A Crumbling Pittsburgh Treasure
There may be an historical marker outside 1727 Bedford Avenue in Pittsburgh’s Hill District, but the building’s condition says a lot more than the words on the marker. Plywood patches where a front door used to be. Beyond it, plaster has fallen from the interior walls, exposing the crumbling red brick frame. The living room ceiling has collapsed, and everywhere paint peels in the damp, cold air.
This was the childhood home of August Wilson—the Pulitzer Prize winning playwright who saw the world unfolding from his front stoop, and then spent his adulthood penning homages to a neighborhood where black lives always mattered and a nation that never seemed to get it.
It’s been a long time since Wilson and his five siblings, mother and father were in this house. And the last occupants who were no relation vacated it in the 1970s.
A steep, carpeted staircase leads upstairs to two bedrooms. More peeling, bubbling paint. More holes in ceilings, plaster in heaps on the floor.
Watching that brick house fall to ruin was too much for Wilson’s nephew, Paul Ellis, Jr. He saw the plays on Broadway—Ma Rainey, The Piano Lesson, Seven Guitars, Fences, Two Trains Running, Jitney—and he knows the impact his uncle had on American Literature.
“It’d be a crime for his childhood home not to reflect that legacy,” Ellis says.
There was no good reason that 1727 Bedford Avenue should sit there, crumbling. So, Ellis founded The Daisy Wilson Artist Community, Inc. a 501c(3) nonprofit corporation named in honor of the playwright’s mother. The plan is not only to renovate the building but also to use it as a community space for art and education.
August Wilson’s legacy extends well beyond his plays. When Ellis’s father died when Ellis was an adolescent, Uncle August stepped in.
“He became…not a parental figure, but an influential figure. He’d let me sit in on rehearsals. I’d watch him pick apart an inflection of a word or the actor’s expression. He gave me additional context, a whole new perspective on how one word can make a difference. Those actors…can you imagine? You’re being held to impossible standards, but it was a golden standard.”
Ellis saw his uncle scoff when people would refer to his latest manuscript as a masterpiece.
Masterpiece? Let me tell you something: Even when you get to the point where you think it’s a masterpiece, go back and edit. And if others think it’s perfect? Go back and edit it some more.
Saving 1727 Bedford Avenue has become a community effort over the past 10 years. Grants have paid for reinforcement of some of the interior walls and repair of the brick façade—part of a $3 million overall project to restore the structure by April of next year to coincide with Wilson’s birthday.

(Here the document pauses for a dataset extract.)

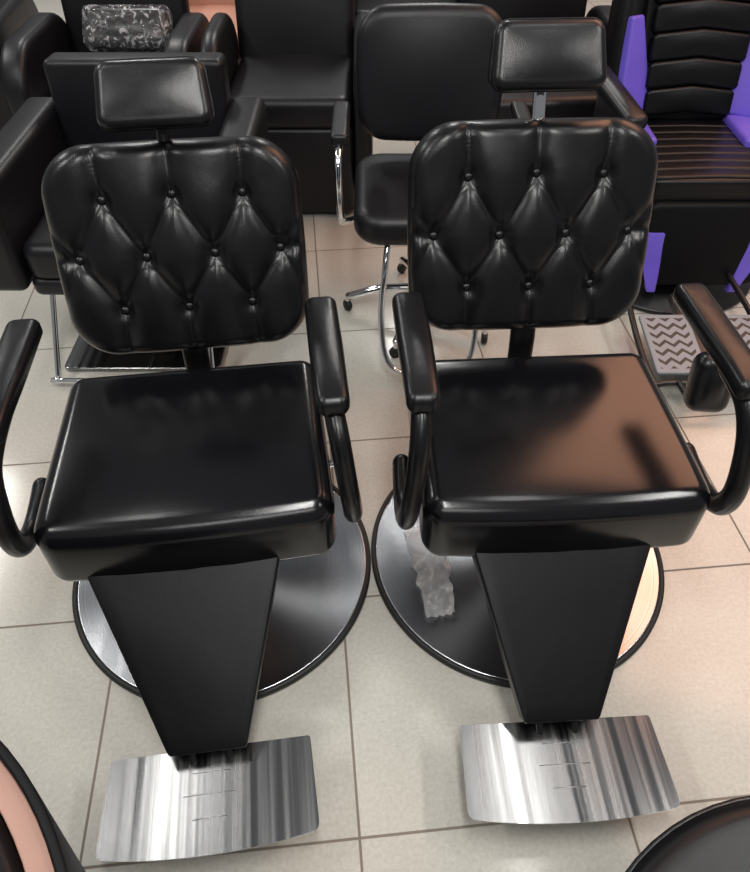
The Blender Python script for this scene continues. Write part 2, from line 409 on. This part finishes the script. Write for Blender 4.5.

Ellis’s flashlight cuts through the still, stale air, its beams dancing across a caving ceiling, boarded windows, and piles of crumbling plaster on the floor of his uncle’s childhood home. August Wilson, Pulitzer Prize winner. The man the New York Times declared the “Theater’s Poet of Black America.”
“If there were ever a worthwhile project,” Ellis says, stepping gingerly across exposed beams, “you’re looking at it.”